US President Trump’s 50 percent tariff on Indian goods is expected to have a limited impact on the current account deficit (CAD), given that exporters have front-loaded shipments to US so far this fiscal, and crude oil prices have remained benign despite the risk of disruption, several economists have told Moneycontrol.
“There will be some hit to the CAD, but it will not be destabilising for the economy even If US tariffs stay at 50 percent. What we are seeing is that reserves are somewhere around 11 months of imports, which is a relief. If you look at our total exports to the US, they are about 2 percent of the GDP. Some of the frontloading of exports to the US by August 27 will help shield the hit to exports, as well as lower crude oil prices,” Devendra Kumar Pant, Chief Economist, India Ratings said.
The key benchmark for crude oil has continued to hover well-below the $70 per barrel mark, helping soften the hit on India’s overall import bill. This is crucial, since New Delhi sources over 80 percent of its crude oil from international markets.
“Even at 50 percent, the impact on CAD in FY26 is limited due to a low base, we would have seen CAD as percentage of GDP at 1 percent without elevated tariffs, but now the most it can rise to is 1.5 percent. As long as it stays below 2 percent, there is little to worry, because on CAD we are coming from a place of strength,” Gaura Sengupta, Chief Economist, IDFC First Bank said.
India’s CAD had improved to 0.6 percent of GDP in FY25, a slight reduction as compared to 0.7 percent in FY24.

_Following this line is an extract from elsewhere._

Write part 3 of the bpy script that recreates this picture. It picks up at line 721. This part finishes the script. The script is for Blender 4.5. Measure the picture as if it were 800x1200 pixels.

As long as crude prices do not flare up, the import bill will stay under control. The exports too have been frontloaded as of August, Gaura added.
Indian exporters have rushed their US-bound shipments ahead of the August 27 tariff deadline. Exports to America have risen around 22 percent on-year so far in this fiscal till July, which is higher than the trend of 17-18 percent growth rate. Economists fear that any slowdown in exports could raise concerns for the current account deficit, which is the broadest measure of trade in goods and services.
Emkay Global’s Chief Economist Madhavi Arora said the CAD as a percentage of GDP may rise to 1.2 percent if tariffs stay elevated, while DK Srivastava, Chief Policy Advisor with EY India said he is more optimistic and puts the deficit at only 0.3 percent of FY26 GDP.
The main reason for this is a relatively high growth rate for transfers and net income, which is a key component in determining current account deficit, EY India’s DK Srivastava said.
India’s merchandise trade deficit for July has widened to an eight-month high of $27.35 billion from $18.78 billion in June, official data showed, with both exports and imports up on-year by 7.3 percent and 8.6 percent, respectively.
EY India’s Srivastava said he sees the total net loss in exports due to tariffs to be limited to less than 0.2 percent of GDP, after taking into account the impact of diversification of affected goods to other destinations and a partial continuation of shipments to the US owing to inelastic demand.
“This limited impact of 0.2 percent of GDP can be almost fully neutralised by increasing the share of purchase of crude oil from Russia in our total oil imports by about 5 percentage points from current levels and by marginally raising the percentage of discount at which India is able to purchase crude from Moscow. As long as India continues to buy crude oil from Russia in reasonable quantities, global crude prices will remain moderate and may fall from current levels,” Srivastava added.
The Economic Survey for 2024-25 had estimated India’s real GDP growth in FY26 between 6.3-6.8 percent. However, economists have cautioned that in the second-half of the fiscal, growth in merchandise export may be weaker if Trump’s 50 percent tariff on India stays on till March 2026.